The Tenth Story — A Paradise Atop a Million Landmines

The last of them is the DMZ itself.

In this land, an estimated million-plus landmines lie buried.

For seventy years no one has cleared them, and no one knows exactly where they are.

Wild boar with a leg blown off by a mine, water deer that snag on the fence and starve — these are actually observed.

And yet, paradoxically, this land of death, emptied of human beings, has become the richest ecosystem on the Korean Peninsula.

Endangered cranes return each winter to the fields of Cheorwon, and goral, otters, and Asiatic black bears cross back and forth over the minefields.

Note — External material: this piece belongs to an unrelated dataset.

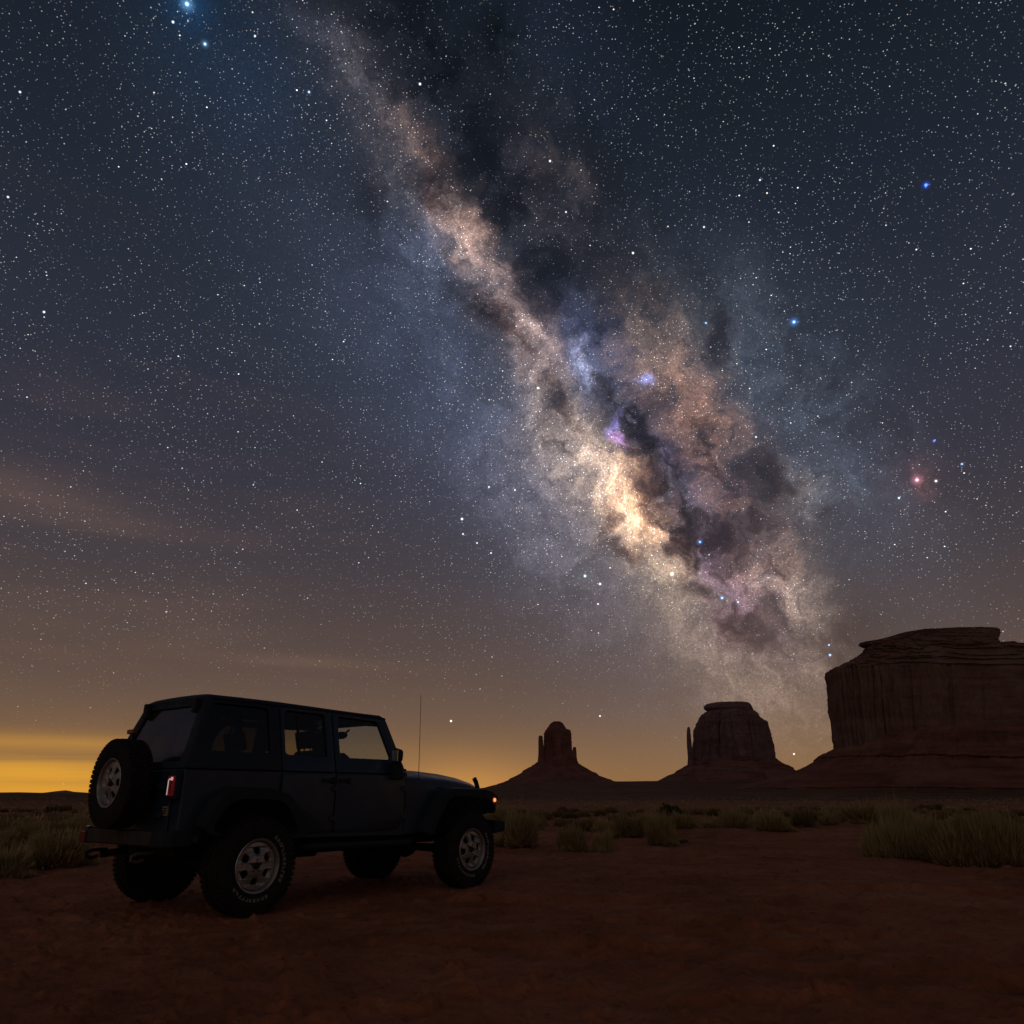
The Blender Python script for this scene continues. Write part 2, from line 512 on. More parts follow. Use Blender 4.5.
def mat_rock(name, tone, size, streaky=1.0, layered=1.0):
    m, T, b = pbr(name, tone, 0.95, spec=0.15)
    P = T.n('ShaderNodeNewGeometry').outputs['Position']
    strata = T.noise(T.v('MULTIPLY', P, (0.25 / size, 0.25 / size, 3.2 / size)), 8.0, 6, 0.66)
    streak = T.noise(T.v('MULTIPLY', P, (4.0 / size, 4.0 / size, 1.1 / size)), 8.0, 8, 0.72)
    blot = T.noise(P, 6.0 / size, 6, 0.62)
    c = T.mixc(T.ss(strata, 0.34, 0.66, 0.5 - 0.5 * layered, 0.5 + 0.5 * layered), tuple(x * 0.62 for x in tone), tuple(x * 1.30 for x in tone))
    c = T.mixc(T.ss(streak, 0.48, 0.70, 0.0, 0.80 * streaky), c, tuple(x * 0.36 for x in tone))
    c = T.mixc(T.ss(blot, 0.42, 0.66, 0.0, 0.7), c, (tone[0] * 1.25, tone[1] * 1.5, tone[2] * 1.6))
    T.put(b.inputs['Base Color'], c)
    add_bump(T, b, T.m('ADD', T.m('MULTIPLY', streak, streaky), T.m('MULTIPLY', strata, layered)), 0.8, size * 0.008)
    return m


def mat_leaf(name, c0, c1, c2):
    m, T, b = pbr(name, c0, 0.8, spec=0.2)
    g = T.n('ShaderNodeNewGeometry')
    oi = T.n('ShaderNodeObjectInfo')
    x = T.m('ADD', T.m('MULTIPLY', g.outputs['Random Per Island'], 0.38), T.m('MULTIPLY', oi.outputs['Random'], 0.62))
    T.put(b.inputs['Base Color'], T.ramp(x, [(0.05, c0), (0.5, c1), (0.95, c2)]))
    return m


M_ground = mat_ground()
M_grass = mat_leaf('dry_grass', (0.270, 0.195, 0.082), (0.395, 0.285, 0.130), (0.500, 0.365, 0.180))
M_brush = mat_leaf('sage_brush', (0.095, 0.072, 0.034), (0.300, 0.212, 0.108), (0.500, 0.355, 0.195))
M_juniper = mat_leaf('juniper_green', (0.020, 0.030, 0.012), (0.036, 0.050, 0.020), (0.055, 0.068, 0.030))
M_twig = pbr('twig', (0.09, 0.06, 0.04), 0.9)[0]

# ------------------------------------------------------------------ ground
JX, JY, YAW = -2.115, 9.416, 0.898


def terrain_h(x, y, fine=True):
    x, y = np.asarray(x, float), np.asarray(y, float)
    r = np.hypot(x, y)
    az = np.degrees(np.arctan2(x, y))
    h = 0.0 * r
    # low swell of the plain towards the buttes
    rise = 50.0 * sstep(az, -7, 3.5) + 6.0
    h = h + rise * sstep(r, 650, 3700)
    h = h + fbm(x / 700.0, y / 700.0, 3.3, 4) * 7.0 * sstep(r, 400, 2500)
    h = h + fbm(x / 45.0, y / 45.0, 1.3, 3) * 0.55 * sstep(r, 22, 120)
    if fine:
        near = 1 - sstep(r, 45, 110)
        jl = np.hypot(x - JX, y - JY)
        calm = sstep(jl, 1.2, 4.0) * 0.75 + 0.25
        h = h + near * calm * (fbm(x / 2.6, y / 2.6, 0.2, 3) * 0.055)
        # scuffed crust: plates with a broken edge
        n = fbm(x / 0.9, y / 0.55, 5.5, 3)
        plate = sstep(n, 0.08, 0.13) * 0.040
        msk = sstep(fbm(x / 3.5, y / 3.5, 8.8, 2), -0.05, 0.20)
        h = h + near * calm * plate * msk
        h = h + near * (fbm(x / 0.20, y / 0.20, 7.7, 4, 0.68) * 0.036 + np.abs(fbm(x / 0.5, y / 0.4, 2.7, 3)) * 0.045 * calm + np.maximum(0, fbm(x / 0.11, y / 0.11, 4.4, 2) - 0.22) * 0.10)
        # two soft wheel tracks behind the vehicle and across the bare sand
        c, s = math.cos(YAW), math.sin(YAW)
        lx, ly = c * (x - JX) + s * (y - JY), -s * (x - JX) + c * (y - JY)
        bend = ly + 0.012 * (lx + 2.0) ** 2
        for o in (-0.82, 0.82):
            h = h - near * 0.022 * np.exp(-((bend - o) / 0.15) ** 2) * sstep(-lx, 1.2, 2.4)
        # broken edges of the crust, a hand's height, facing the road
        for (ex0, ex1, ey_, hh, slant, sd) in ((0.45, 2.4, 6.0, 0.060, 0.10, 1.0), (-1.1, 0.35, 6.25, 0.045, -0.08, 4.0), (0.9, 1.75, 4.62, 0.050, 0.05, 7.0), (-0.25, 0.45, 4.75, 0.040, 0.1, 9.0), (2.2, 3.6, 5.1, 0.035, -0.12, 12.0), (-0.6, 1.6, 8.6, 0.05, 0.05, 15.0), (3.2, 5.5, 9.5, 0.06, -0.1, 18.0)):
            yl = ey_ + slant * (x - ex0) + fbm(x / 0.45, sd, 0.5, 4, 0.6) * 0.22
            q = sstep(y, yl, yl + 0.07) * (1 - sstep(y, yl + 0.2, yl + 1.3)) * sstep(x, ex0 - 0.25, ex0 + 0.1) * (1 - sstep(x, ex1 - 0.1, ex1 + 0.25))
            h = h + hh * q
        # hummocks held by the plants
        h = h + near * 0.16 * sstep(fbm(x / 5.5, y / 5.5, 12.2, 2), 0.02, 0.42) * sstep(r, 15, 26)
    return h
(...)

Where villages of people once stood, the forest has swallowed the ground.

A train station stopped dead the moment the armistice fell, and a rusted iron horse, stand wrapped in vines.

A landmine sign — behind the skull marker, no one has trodden the grass in seventy years.
A landmine sign — behind the skull marker, no one has trodden the grass in seventy years.
Minefield signs running down the slope — the life that crosses this line is not human.
Minefield signs running down the slope — the life that crosses this line is not human.

Before We Close This Drawer

Take the DMZ ghost stories apart one by one, and you arrive, in the end, at a single fact.

The black shape in the fog, the shadows at the firing range, the Bulgogi GP —

not one of them has been proven.

And yet the reason these stories have refused to fade for decades is simple.

It is because the land is real.

A place where tens of thousands of remains still lie in the soil, where a thousand-year-old palace is sealed inside a minefield, where a village that no one inhabits lights its lamps every night.

If a land like this exists nowhere else on earth,

then the story that something walks there is, if anything, only natural.

Tonight too, twenty-year-old sentries are keeping watch over those 248 kilometers of darkness.

And when the fog rolls in, they stare a little longer out past the fence.

A minefield in the fog before dawn — in the DMZ, the landscape itself is the ghost story.
A minefield in the fog before dawn — in the DMZ, the landscape itself is the ghost story.